Goal:
Reproduce the following material exactly, including every line.

Data lines:
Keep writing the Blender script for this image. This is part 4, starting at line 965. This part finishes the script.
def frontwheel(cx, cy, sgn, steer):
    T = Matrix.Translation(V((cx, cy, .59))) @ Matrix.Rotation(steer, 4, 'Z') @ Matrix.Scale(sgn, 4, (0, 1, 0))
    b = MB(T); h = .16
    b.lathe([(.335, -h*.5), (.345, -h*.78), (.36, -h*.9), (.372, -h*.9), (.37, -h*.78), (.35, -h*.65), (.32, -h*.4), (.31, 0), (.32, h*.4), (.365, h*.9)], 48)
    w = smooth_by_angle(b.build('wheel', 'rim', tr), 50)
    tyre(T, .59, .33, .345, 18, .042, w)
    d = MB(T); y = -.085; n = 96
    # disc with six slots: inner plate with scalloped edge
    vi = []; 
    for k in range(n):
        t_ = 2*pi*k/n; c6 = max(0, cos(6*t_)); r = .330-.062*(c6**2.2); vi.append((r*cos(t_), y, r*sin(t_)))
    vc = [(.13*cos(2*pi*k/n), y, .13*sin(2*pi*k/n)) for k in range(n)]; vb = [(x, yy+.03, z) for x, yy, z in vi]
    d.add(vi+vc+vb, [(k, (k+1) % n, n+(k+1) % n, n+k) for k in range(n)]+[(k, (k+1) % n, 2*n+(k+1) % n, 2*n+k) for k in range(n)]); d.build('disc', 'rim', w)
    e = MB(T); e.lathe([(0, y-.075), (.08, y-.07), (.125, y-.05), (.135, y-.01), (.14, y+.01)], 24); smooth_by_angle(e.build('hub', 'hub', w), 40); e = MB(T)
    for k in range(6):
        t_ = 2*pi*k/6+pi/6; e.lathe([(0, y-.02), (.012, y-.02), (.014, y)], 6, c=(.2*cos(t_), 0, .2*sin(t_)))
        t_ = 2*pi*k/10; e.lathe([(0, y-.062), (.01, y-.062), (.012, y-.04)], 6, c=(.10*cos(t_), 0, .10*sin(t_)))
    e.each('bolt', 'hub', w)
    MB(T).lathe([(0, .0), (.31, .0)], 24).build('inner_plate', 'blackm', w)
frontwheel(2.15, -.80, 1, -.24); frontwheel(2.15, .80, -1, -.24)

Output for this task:
Keep writing the Blender script for this image. This is part 4, starting at line 965. This part finishes the script.
def frontwheel(cx, cy, sgn, steer):
    T = Matrix.Translation(V((cx, cy, .59))) @ Matrix.Rotation(steer, 4, 'Z') @ Matrix.Scale(sgn, 4, (0, 1, 0))
    b = MB(T); h = .16
    b.lathe([(.335, -h*.5), (.345, -h*.78), (.36, -h*.9), (.372, -h*.9), (.37, -h*.78), (.35, -h*.65), (.32, -h*.4), (.31, 0), (.32, h*.4), (.365, h*.9)], 48)
    w = smooth_by_angle(b.build('wheel', 'rim', tr), 50)
    tyre(T, .59, .33, .345, 18, .042, w)
    d = MB(T); y = -.085; n = 96
    # disc with six slots: inner plate with scalloped edge
    vi = []; 
    for k in range(n):
        t_ = 2*pi*k/n; c6 = max(0, cos(6*t_)); r = .330-.062*(c6**2.2); vi.append((r*cos(t_), y, r*sin(t_)))
    vc = [(.13*cos(2*pi*k/n), y, .13*sin(2*pi*k/n)) for k in range(n)]; vb = [(x, yy+.03, z) for x, yy, z in vi]
    d.add(vi+vc+vb, [(k, (k+1) % n, n+(k+1) % n, n+k) for k in range(n)]+[(k, (k+1) % n, 2*n+(k+1) % n, 2*n+k) for k in range(n)]); d.build('disc', 'rim', w)
    e = MB(T); e.lathe([(0, y-.075), (.08, y-.07), (.125, y-.05), (.135, y-.01), (.14, y+.01)], 24); smooth_by_angle(e.build('hub', 'hub', w), 40); e = MB(T)
    for k in range(6):
        t_ = 2*pi*k/6+pi/6; e.lathe([(0, y-.02), (.012, y-.02), (.014, y)], 6, c=(.2*cos(t_), 0, .2*sin(t_)))
        t_ = 2*pi*k/10; e.lathe([(0, y-.062), (.01, y-.062), (.012, y-.04)], 6, c=(.10*cos(t_), 0, .10*sin(t_)))
    e.each('bolt', 'hub', w)
    MB(T).lathe([(0, .0), (.31, .0)], 24).build('inner_plate', 'blackm', w)
frontwheel(2.15, -.80, 1, -.24); frontwheel(2.15, .80, -1, -.24)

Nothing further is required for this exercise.